Scotch-Irish, Scots, English and Germans constituted the bulk of the remaining
immigrants.
The 13 British colonies in which they arrived were different in a variety of
ways. Congregational churches dominated New England, while Anglicans were
prevalent in Virginia. Quakers settled Pennsylvania and Catholics were
tolerated primarily in Maryland and Pennsylvania.
The Scotch Irish tended to migrate to the western regions of the colonies from
Pennsylvania southward. New York and the Hudson River Valley contained a
great number of Dutch families, remnants of its years as a Dutch-held colony.

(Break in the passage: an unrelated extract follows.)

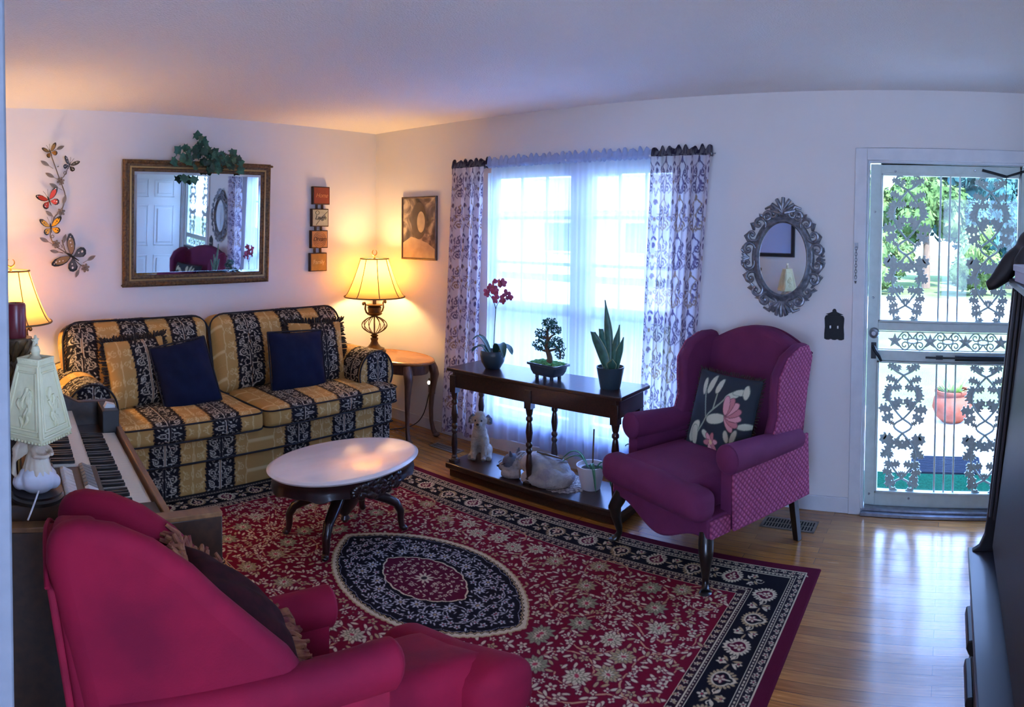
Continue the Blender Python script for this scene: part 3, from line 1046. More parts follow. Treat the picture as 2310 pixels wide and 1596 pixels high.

And Pennsylvania had enough Germans to alarm Benjamin Franklin, who wrote, in
1755: "Why should Pennsylvania, founded by the English, become a Colony of
Aliens, who will shortly be so numerous as to Germanize us instead of
Anglifying them?"
More than 90 per cent of colonial families lived in rural areas and there were
at least four basic economies. In the deep south, Georgia and South Carolina,
rice was the chief export. Tobacco production dominated the Chesapeake Bay
colonies. The middle colonies, Pennsylvania, New Jersey, New York, produced
bread, flour and grain. And New England's chief exports were dried fish,
livestock and wood.
The great majority of African Americans lived, and were enslaved, in the
southern colonies, though slavery itself was practiced north and south. In
Virginia, in 1790, slaves numbered about 300,000. At approximately the same
time, a majority of South Carolina was African American.
The number of free blacks grew dramatically after the American Revolution, from
60,000 in 1790, to 110,000 ten years later. Still, that figure represented
just 11 per cent of the total African American population.